M&M is a d20 game and I hate the d20 system. I find it to be a chore to run, annoying to play, and there is just something about it that seems to breed the wrong idea about roleplaying within players. I have no idea what. Mutants and Masterminds is no exception. In fact there will be some changes to the rules when I start running it again (twoish weeks from now). First of all is how AOE damages is handled cause it is retarded. The second is how damage is applied because it seems to be impossible to make damage stick once everyone discovers the regeneration power. What changes I am going to make? I don't know yet I will consult forums and what not. However, there will be changes mark my words.

So why run the game again? Well I did look into other game systems to handle super heroics, there is the hero system (NO!), Capes, Icons, even Arrberant which I could just nab the system from then scrap the setting. I like the white wolf system and it is easy to make shit up in it and not have everyone asking questions. However, I decided to stick with the good old M&M game system. As I think it has some wonderful pros

- It provides me with a new and interesting challenge
-The players are familiar with it
-it is infinitely scalable
-it is incredibly flexible allowing for any hero type or abilities in fact I can just make up whatever I wanted to and we could reverse engineer it later with 100% sucess.
-It is fun!
-Character advancement happens at a decent pace. To often in point build games I drizzle some points on the players to no real effect.

It does have some nasty cons though. Like the travel powers. Because of the nature of travel powers having a battle map is simply a moot point. Over the course of any given turn the players could be hundreds of miles away, on the moon, in an alternate dimension, microscopic, or giant sized. This means that any given combat map is largely irrelevant as there is no one map that can cover both ground and super movement. I could just make it so that travel powers are useless in combat. All I need is a blanket rule stating that all major travel powers need at least 15 seconds to warm up before taking off, which is three combat rounds. See that would work, but it would mean no planetary scale chase scenes and I want those back. They would of been fun had I been prepared for them, and I just wasn't.
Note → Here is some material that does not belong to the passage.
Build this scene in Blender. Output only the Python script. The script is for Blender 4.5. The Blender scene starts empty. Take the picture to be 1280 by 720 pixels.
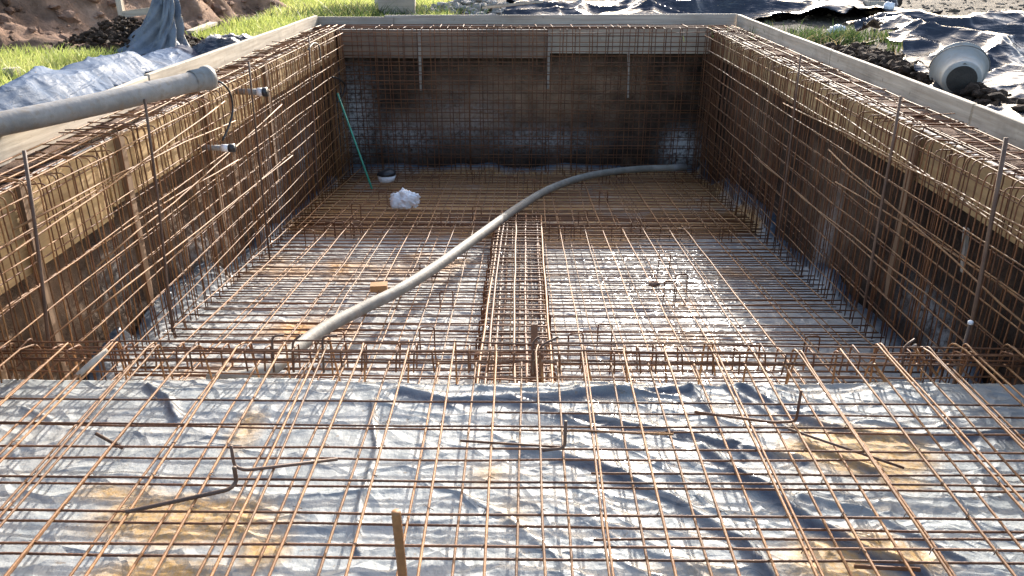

That was the thing about running the game the first time. I just wasn't prepared for what my players could do. Keeping the setting set in the city would of worked just fine had I dropped the number of build points they spent by 100 then it would of been fine. They would of taken forever to out grow the city and my little gangs and stuff would be just fine. However, that wasn't the case and within a couple of game sessions they were bursting it at the seams. However, I got the city still and lots of stuff that can still be used from it. I got Tesla's grand daughter, and some of those gangs can be given a shot in the arm and they will still rule the streets of that city.

In general I will be much better prepared to tackle the challenges of the game system now that I have lived and learned through running it. I have a world I can run and I'll spend the next little bit building a rouges gallery that I can use willynilly and that will be awesome. And while I am very excited, that means that I won't be as prescent here. Sorry.